====== Supplied records
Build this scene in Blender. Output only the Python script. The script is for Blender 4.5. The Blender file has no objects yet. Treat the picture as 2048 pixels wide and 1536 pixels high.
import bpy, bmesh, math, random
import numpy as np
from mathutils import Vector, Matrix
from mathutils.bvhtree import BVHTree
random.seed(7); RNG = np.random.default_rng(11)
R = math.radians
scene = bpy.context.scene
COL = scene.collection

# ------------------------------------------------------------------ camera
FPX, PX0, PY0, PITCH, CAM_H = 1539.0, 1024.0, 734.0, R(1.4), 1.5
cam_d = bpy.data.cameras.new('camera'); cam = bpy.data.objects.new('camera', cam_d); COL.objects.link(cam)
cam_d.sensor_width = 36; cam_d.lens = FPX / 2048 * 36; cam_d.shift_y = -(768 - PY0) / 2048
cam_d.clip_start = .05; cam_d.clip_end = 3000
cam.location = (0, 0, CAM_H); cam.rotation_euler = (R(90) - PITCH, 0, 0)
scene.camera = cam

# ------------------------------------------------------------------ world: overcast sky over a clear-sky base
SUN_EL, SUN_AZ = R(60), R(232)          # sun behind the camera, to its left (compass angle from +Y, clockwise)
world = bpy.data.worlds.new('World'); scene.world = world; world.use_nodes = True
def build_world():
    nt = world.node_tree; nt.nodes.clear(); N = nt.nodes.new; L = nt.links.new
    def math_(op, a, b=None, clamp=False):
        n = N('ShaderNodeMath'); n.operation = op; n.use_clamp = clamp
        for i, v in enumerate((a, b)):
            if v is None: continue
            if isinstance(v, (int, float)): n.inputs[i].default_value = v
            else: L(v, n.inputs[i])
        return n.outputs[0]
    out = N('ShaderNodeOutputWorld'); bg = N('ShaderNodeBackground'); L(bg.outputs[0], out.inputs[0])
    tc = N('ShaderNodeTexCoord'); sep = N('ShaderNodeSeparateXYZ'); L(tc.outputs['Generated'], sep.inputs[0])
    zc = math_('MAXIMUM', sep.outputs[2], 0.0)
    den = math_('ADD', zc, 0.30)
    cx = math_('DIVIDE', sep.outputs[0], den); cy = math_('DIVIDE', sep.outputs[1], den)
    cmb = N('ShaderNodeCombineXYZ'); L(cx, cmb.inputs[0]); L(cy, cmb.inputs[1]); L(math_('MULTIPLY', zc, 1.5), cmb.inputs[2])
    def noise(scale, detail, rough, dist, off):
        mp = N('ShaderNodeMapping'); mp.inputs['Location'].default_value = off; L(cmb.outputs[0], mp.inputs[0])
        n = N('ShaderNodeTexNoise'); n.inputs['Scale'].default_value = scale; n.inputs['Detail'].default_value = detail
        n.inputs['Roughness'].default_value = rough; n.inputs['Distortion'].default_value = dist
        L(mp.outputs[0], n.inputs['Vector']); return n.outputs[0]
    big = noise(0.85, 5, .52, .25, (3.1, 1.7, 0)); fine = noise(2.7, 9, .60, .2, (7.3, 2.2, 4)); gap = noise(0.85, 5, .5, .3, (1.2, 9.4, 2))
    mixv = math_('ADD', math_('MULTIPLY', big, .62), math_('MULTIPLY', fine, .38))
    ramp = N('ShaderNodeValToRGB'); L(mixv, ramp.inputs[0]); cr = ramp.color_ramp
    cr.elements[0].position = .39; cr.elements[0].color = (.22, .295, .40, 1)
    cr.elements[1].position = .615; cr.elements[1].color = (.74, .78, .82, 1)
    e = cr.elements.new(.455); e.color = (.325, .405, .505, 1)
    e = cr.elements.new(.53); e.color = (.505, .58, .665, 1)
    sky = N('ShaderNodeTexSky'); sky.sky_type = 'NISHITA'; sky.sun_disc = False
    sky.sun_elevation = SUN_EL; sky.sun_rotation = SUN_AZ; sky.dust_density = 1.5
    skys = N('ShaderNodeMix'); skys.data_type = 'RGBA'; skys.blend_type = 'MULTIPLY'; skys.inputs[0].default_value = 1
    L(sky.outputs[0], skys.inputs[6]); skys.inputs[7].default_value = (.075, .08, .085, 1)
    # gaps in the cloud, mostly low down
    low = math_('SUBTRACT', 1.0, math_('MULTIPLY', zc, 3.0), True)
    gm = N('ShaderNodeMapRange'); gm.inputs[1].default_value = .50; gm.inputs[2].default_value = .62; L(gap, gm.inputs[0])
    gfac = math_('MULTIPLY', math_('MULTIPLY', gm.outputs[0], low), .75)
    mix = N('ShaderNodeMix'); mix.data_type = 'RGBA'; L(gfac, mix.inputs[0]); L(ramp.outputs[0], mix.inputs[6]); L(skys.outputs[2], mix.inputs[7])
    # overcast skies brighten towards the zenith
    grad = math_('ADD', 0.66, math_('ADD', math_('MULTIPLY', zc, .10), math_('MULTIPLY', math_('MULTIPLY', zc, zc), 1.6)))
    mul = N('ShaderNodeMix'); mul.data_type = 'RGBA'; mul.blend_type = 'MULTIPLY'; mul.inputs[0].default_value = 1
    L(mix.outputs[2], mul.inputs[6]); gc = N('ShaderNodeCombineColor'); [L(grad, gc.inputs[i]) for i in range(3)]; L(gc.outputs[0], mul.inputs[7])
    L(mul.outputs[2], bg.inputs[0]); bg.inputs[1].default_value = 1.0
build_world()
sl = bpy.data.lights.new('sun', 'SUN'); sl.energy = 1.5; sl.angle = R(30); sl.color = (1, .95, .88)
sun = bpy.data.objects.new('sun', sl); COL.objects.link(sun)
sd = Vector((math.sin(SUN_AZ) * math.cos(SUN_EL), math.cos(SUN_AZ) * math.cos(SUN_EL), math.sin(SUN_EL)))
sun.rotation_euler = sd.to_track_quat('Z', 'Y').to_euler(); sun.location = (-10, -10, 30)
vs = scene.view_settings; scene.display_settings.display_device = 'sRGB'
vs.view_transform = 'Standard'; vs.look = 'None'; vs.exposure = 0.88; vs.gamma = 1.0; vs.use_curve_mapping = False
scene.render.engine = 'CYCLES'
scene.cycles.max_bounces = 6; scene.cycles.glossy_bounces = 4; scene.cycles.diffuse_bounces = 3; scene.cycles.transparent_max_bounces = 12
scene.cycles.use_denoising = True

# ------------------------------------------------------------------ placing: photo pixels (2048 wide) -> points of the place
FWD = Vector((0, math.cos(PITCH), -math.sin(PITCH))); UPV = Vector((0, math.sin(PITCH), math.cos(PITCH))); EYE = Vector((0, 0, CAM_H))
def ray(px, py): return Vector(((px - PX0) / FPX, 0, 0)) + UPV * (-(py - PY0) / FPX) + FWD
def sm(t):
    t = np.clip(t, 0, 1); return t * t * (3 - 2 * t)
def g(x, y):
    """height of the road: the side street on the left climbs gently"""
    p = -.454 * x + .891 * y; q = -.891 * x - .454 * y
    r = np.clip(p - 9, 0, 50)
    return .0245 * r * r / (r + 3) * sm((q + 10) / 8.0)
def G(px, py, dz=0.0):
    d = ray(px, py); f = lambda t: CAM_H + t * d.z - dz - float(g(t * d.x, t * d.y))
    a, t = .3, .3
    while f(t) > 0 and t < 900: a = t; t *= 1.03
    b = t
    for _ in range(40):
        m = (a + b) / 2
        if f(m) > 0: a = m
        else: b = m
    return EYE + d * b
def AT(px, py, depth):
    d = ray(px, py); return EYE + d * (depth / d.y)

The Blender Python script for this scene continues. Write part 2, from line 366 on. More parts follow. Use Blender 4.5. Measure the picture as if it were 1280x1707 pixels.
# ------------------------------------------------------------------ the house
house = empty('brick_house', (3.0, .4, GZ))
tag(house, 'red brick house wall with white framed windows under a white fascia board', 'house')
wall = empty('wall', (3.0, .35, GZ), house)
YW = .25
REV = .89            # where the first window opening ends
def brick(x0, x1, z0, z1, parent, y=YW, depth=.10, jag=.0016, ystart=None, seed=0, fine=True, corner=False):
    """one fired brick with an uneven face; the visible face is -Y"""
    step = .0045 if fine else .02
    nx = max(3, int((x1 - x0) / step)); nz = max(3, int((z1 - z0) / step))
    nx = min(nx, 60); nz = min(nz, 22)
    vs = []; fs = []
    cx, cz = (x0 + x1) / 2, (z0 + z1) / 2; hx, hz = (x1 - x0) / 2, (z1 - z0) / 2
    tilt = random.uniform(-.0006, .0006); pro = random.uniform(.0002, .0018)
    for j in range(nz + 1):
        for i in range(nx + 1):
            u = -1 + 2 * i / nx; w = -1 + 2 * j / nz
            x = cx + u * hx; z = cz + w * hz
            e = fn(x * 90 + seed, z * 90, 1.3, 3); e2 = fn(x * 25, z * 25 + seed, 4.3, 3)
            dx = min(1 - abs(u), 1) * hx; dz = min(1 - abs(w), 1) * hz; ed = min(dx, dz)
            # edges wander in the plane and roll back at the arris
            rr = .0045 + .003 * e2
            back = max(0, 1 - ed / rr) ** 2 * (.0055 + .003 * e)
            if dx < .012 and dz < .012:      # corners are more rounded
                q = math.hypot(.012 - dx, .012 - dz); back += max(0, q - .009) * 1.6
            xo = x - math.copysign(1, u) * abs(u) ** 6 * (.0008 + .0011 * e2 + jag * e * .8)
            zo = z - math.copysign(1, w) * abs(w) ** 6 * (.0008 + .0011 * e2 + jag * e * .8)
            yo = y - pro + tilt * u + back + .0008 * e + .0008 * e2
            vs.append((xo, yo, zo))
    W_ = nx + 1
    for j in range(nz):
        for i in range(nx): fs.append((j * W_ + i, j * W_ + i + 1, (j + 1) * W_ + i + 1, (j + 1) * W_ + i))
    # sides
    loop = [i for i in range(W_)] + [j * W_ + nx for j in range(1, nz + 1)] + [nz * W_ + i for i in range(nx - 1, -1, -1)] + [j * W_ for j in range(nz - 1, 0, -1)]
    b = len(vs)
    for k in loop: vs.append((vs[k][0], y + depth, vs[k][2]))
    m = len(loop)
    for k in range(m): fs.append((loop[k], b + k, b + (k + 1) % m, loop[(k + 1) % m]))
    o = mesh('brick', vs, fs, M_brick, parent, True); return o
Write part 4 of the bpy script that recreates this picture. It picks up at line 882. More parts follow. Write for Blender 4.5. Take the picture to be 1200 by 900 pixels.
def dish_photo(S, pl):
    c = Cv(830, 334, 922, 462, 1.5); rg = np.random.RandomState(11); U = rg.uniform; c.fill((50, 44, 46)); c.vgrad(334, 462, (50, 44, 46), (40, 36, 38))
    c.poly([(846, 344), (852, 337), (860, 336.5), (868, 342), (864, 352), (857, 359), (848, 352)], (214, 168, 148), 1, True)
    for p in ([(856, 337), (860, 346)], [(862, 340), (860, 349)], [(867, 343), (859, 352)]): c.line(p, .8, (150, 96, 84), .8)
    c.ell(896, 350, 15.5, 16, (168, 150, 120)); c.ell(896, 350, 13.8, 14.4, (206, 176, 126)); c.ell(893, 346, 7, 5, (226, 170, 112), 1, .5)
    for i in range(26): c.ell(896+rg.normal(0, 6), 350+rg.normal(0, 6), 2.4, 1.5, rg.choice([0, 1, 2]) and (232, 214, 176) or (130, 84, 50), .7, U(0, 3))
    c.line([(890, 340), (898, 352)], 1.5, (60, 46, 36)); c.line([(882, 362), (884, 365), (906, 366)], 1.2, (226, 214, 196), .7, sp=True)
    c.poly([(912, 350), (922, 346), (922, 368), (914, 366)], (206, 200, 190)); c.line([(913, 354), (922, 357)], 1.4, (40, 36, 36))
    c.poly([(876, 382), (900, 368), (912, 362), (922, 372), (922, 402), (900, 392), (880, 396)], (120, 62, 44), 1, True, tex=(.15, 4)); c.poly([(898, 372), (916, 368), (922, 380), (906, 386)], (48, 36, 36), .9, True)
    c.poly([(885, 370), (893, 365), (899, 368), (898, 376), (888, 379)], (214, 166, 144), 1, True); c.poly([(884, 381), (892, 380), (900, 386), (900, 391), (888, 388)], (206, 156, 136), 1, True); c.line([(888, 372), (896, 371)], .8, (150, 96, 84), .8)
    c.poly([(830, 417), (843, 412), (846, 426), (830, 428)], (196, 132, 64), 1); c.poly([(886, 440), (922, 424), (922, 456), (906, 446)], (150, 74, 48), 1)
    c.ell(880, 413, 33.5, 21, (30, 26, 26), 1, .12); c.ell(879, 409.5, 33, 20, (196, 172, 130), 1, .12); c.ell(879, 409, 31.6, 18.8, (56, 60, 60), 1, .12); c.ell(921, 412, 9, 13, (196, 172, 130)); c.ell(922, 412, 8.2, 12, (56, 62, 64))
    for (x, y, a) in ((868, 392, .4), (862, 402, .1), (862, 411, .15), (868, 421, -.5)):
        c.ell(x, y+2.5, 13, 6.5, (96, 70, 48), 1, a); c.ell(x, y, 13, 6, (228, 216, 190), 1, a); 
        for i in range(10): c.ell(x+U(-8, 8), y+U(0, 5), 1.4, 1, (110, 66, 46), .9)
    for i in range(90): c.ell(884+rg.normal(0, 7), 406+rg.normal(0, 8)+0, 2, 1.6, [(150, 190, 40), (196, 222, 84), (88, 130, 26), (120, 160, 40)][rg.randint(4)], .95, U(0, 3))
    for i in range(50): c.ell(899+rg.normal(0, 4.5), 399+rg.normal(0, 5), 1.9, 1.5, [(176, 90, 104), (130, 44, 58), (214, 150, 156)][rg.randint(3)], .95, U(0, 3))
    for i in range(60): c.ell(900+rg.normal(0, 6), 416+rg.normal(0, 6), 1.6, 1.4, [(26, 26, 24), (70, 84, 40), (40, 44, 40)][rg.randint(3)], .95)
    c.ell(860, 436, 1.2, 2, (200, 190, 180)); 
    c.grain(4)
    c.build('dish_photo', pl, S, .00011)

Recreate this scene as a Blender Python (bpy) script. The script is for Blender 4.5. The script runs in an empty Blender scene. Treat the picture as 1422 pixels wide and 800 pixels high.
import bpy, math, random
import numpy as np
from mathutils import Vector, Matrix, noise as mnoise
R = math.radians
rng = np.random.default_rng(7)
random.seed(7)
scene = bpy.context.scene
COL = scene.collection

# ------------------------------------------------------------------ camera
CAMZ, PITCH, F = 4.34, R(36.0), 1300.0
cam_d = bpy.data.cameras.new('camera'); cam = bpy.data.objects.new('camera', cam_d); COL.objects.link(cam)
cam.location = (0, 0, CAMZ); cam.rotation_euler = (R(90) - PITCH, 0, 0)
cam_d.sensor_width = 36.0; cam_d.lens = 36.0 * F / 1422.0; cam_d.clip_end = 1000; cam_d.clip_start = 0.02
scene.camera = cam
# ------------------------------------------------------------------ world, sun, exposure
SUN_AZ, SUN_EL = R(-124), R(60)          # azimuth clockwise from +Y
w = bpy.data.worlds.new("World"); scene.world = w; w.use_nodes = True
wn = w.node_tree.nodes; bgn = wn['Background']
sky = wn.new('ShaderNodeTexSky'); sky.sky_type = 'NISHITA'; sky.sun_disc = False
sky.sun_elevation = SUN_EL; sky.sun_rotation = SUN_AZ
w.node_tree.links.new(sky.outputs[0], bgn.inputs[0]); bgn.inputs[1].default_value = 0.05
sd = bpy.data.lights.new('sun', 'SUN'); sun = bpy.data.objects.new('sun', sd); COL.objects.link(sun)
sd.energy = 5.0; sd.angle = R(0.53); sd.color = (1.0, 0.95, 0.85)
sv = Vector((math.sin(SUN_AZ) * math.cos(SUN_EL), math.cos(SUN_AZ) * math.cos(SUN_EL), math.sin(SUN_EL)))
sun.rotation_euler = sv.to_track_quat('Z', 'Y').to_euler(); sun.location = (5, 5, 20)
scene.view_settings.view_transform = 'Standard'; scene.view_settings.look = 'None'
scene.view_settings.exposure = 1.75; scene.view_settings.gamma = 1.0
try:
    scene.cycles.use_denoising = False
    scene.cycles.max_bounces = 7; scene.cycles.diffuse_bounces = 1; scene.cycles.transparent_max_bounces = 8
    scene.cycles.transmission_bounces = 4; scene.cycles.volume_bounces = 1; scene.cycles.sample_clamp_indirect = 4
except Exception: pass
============
» **Task requirements**
List all lines above in which the string "empty" appears.

» **Task answer**
house = empty('brick_house', (3.0, .4, GZ))
wall = empty('wall', (3.0, .35, GZ), house)
Recreate this scene as a Blender Python (bpy) script. The script is for Blender 4.5. The script runs in an empty Blender scene. Treat the picture as 1422 pixels wide and 800 pixels high.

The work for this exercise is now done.